— START Data section —
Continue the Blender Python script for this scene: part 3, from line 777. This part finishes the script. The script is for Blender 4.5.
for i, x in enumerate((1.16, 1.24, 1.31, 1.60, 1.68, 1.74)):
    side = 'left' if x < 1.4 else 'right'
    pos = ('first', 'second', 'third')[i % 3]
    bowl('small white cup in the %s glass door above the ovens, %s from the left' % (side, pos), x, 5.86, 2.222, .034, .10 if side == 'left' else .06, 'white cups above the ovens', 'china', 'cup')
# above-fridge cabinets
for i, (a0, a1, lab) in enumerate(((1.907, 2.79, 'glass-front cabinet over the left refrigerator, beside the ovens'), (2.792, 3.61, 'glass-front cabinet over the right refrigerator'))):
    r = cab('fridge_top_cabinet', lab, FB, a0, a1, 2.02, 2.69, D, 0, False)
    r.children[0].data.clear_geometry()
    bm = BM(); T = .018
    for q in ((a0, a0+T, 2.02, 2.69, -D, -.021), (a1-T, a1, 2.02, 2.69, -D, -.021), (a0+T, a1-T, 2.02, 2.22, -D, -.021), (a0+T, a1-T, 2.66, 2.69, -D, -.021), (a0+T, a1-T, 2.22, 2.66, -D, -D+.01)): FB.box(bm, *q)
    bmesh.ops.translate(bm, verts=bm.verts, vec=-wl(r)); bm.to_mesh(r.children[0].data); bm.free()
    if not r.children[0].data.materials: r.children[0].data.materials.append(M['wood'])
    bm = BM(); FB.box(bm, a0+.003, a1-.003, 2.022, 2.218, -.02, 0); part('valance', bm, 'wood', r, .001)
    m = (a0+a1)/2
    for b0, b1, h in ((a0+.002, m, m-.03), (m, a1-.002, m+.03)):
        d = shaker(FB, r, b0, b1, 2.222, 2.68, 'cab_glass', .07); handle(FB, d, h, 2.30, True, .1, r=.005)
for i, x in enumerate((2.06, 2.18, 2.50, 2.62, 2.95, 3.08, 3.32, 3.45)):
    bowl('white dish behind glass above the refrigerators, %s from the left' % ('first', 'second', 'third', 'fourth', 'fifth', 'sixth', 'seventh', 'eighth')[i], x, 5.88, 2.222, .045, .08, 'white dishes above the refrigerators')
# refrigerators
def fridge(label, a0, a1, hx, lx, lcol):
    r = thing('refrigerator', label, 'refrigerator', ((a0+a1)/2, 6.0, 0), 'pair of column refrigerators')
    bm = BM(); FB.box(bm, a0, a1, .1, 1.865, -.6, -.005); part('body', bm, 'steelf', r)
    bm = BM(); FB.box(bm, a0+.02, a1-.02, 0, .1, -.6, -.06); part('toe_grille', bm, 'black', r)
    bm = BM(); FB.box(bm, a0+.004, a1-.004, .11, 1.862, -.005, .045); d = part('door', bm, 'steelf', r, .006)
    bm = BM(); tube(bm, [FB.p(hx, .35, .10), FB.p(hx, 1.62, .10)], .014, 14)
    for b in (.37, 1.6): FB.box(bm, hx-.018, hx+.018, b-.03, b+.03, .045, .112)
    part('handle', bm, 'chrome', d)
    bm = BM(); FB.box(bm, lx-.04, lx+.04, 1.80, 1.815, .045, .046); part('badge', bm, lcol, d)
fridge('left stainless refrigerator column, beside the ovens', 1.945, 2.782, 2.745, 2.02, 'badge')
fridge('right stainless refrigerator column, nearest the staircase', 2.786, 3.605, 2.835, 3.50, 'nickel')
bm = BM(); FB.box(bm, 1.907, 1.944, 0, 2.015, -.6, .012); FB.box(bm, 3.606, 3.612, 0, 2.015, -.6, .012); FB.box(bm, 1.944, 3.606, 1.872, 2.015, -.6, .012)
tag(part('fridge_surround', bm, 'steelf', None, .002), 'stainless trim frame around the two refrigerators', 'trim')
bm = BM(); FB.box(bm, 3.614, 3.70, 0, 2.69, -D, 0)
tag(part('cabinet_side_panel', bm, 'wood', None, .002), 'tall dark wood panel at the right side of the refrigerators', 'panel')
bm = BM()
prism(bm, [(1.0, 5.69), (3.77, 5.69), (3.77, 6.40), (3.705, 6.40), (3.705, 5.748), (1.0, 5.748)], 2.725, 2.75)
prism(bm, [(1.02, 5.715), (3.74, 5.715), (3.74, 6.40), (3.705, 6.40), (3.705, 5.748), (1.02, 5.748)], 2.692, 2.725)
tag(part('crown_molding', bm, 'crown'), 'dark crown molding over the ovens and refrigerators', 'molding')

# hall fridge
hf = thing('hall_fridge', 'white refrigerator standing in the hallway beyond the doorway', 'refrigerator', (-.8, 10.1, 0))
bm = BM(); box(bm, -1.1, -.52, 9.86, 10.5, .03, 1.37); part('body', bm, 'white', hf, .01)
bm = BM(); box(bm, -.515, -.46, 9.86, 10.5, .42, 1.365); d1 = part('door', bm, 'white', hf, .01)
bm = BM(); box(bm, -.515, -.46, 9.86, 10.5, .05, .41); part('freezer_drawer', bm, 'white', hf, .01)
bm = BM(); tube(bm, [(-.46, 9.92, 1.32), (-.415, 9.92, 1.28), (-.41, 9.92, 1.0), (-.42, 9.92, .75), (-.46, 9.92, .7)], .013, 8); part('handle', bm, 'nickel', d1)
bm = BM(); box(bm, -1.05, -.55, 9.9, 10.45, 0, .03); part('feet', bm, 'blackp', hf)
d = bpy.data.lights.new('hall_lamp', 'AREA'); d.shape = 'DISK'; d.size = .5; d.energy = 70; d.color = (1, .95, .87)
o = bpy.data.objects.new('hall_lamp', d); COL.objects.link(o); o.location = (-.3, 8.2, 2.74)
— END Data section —
Exercise brief: Everything in the listing above should be restated exactly.

Output of the task:
Continue the Blender Python script for this scene: part 3, from line 777. This part finishes the script. The script is for Blender 4.5.
for i, x in enumerate((1.16, 1.24, 1.31, 1.60, 1.68, 1.74)):
    side = 'left' if x < 1.4 else 'right'
    pos = ('first', 'second', 'third')[i % 3]
    bowl('small white cup in the %s glass door above the ovens, %s from the left' % (side, pos), x, 5.86, 2.222, .034, .10 if side == 'left' else .06, 'white cups above the ovens', 'china', 'cup')
# above-fridge cabinets
for i, (a0, a1, lab) in enumerate(((1.907, 2.79, 'glass-front cabinet over the left refrigerator, beside the ovens'), (2.792, 3.61, 'glass-front cabinet over the right refrigerator'))):
    r = cab('fridge_top_cabinet', lab, FB, a0, a1, 2.02, 2.69, D, 0, False)
    r.children[0].data.clear_geometry()
    bm = BM(); T = .018
    for q in ((a0, a0+T, 2.02, 2.69, -D, -.021), (a1-T, a1, 2.02, 2.69, -D, -.021), (a0+T, a1-T, 2.02, 2.22, -D, -.021), (a0+T, a1-T, 2.66, 2.69, -D, -.021), (a0+T, a1-T, 2.22, 2.66, -D, -D+.01)): FB.box(bm, *q)
    bmesh.ops.translate(bm, verts=bm.verts, vec=-wl(r)); bm.to_mesh(r.children[0].data); bm.free()
    if not r.children[0].data.materials: r.children[0].data.materials.append(M['wood'])
    bm = BM(); FB.box(bm, a0+.003, a1-.003, 2.022, 2.218, -.02, 0); part('valance', bm, 'wood', r, .001)
    m = (a0+a1)/2
    for b0, b1, h in ((a0+.002, m, m-.03), (m, a1-.002, m+.03)):
        d = shaker(FB, r, b0, b1, 2.222, 2.68, 'cab_glass', .07); handle(FB, d, h, 2.30, True, .1, r=.005)
for i, x in enumerate((2.06, 2.18, 2.50, 2.62, 2.95, 3.08, 3.32, 3.45)):
    bowl('white dish behind glass above the refrigerators, %s from the left' % ('first', 'second', 'third', 'fourth', 'fifth', 'sixth', 'seventh', 'eighth')[i], x, 5.88, 2.222, .045, .08, 'white dishes above the refrigerators')
# refrigerators
def fridge(label, a0, a1, hx, lx, lcol):
    r = thing('refrigerator', label, 'refrigerator', ((a0+a1)/2, 6.0, 0), 'pair of column refrigerators')
    bm = BM(); FB.box(bm, a0, a1, .1, 1.865, -.6, -.005); part('body', bm, 'steelf', r)
    bm = BM(); FB.box(bm, a0+.02, a1-.02, 0, .1, -.6, -.06); part('toe_grille', bm, 'black', r)
    bm = BM(); FB.box(bm, a0+.004, a1-.004, .11, 1.862, -.005, .045); d = part('door', bm, 'steelf', r, .006)
    bm = BM(); tube(bm, [FB.p(hx, .35, .10), FB.p(hx, 1.62, .10)], .014, 14)
    for b in (.37, 1.6): FB.box(bm, hx-.018, hx+.018, b-.03, b+.03, .045, .112)
    part('handle', bm, 'chrome', d)
    bm = BM(); FB.box(bm, lx-.04, lx+.04, 1.80, 1.815, .045, .046); part('badge', bm, lcol, d)
fridge('left stainless refrigerator column, beside the ovens', 1.945, 2.782, 2.745, 2.02, 'badge')
fridge('right stainless refrigerator column, nearest the staircase', 2.786, 3.605, 2.835, 3.50, 'nickel')
bm = BM(); FB.box(bm, 1.907, 1.944, 0, 2.015, -.6, .012); FB.box(bm, 3.606, 3.612, 0, 2.015, -.6, .012); FB.box(bm, 1.944, 3.606, 1.872, 2.015, -.6, .012)
tag(part('fridge_surround', bm, 'steelf', None, .002), 'stainless trim frame around the two refrigerators', 'trim')
bm = BM(); FB.box(bm, 3.614, 3.70, 0, 2.69, -D, 0)
tag(part('cabinet_side_panel', bm, 'wood', None, .002), 'tall dark wood panel at the right side of the refrigerators', 'panel')
bm = BM()
prism(bm, [(1.0, 5.69), (3.77, 5.69), (3.77, 6.40), (3.705, 6.40), (3.705, 5.748), (1.0, 5.748)], 2.725, 2.75)
prism(bm, [(1.02, 5.715), (3.74, 5.715), (3.74, 6.40), (3.705, 6.40), (3.705, 5.748), (1.02, 5.748)], 2.692, 2.725)
tag(part('crown_molding', bm, 'crown'), 'dark crown molding over the ovens and refrigerators', 'molding')

# hall fridge
hf = thing('hall_fridge', 'white refrigerator standing in the hallway beyond the doorway', 'refrigerator', (-.8, 10.1, 0))
bm = BM(); box(bm, -1.1, -.52, 9.86, 10.5, .03, 1.37); part('body', bm, 'white', hf, .01)
bm = BM(); box(bm, -.515, -.46, 9.86, 10.5, .42, 1.365); d1 = part('door', bm, 'white', hf, .01)
bm = BM(); box(bm, -.515, -.46, 9.86, 10.5, .05, .41); part('freezer_drawer', bm, 'white', hf, .01)
bm = BM(); tube(bm, [(-.46, 9.92, 1.32), (-.415, 9.92, 1.28), (-.41, 9.92, 1.0), (-.42, 9.92, .75), (-.46, 9.92, .7)], .013, 8); part('handle', bm, 'nickel', d1)
bm = BM(); box(bm, -1.05, -.55, 9.9, 10.45, 0, .03); part('feet', bm, 'blackp', hf)
d = bpy.data.lights.new('hall_lamp', 'AREA'); d.shape = 'DISK'; d.size = .5; d.energy = 70; d.color = (1, .95, .87)
o = bpy.data.objects.new('hall_lamp', d); COL.objects.link(o); o.location = (-.3, 8.2, 2.74)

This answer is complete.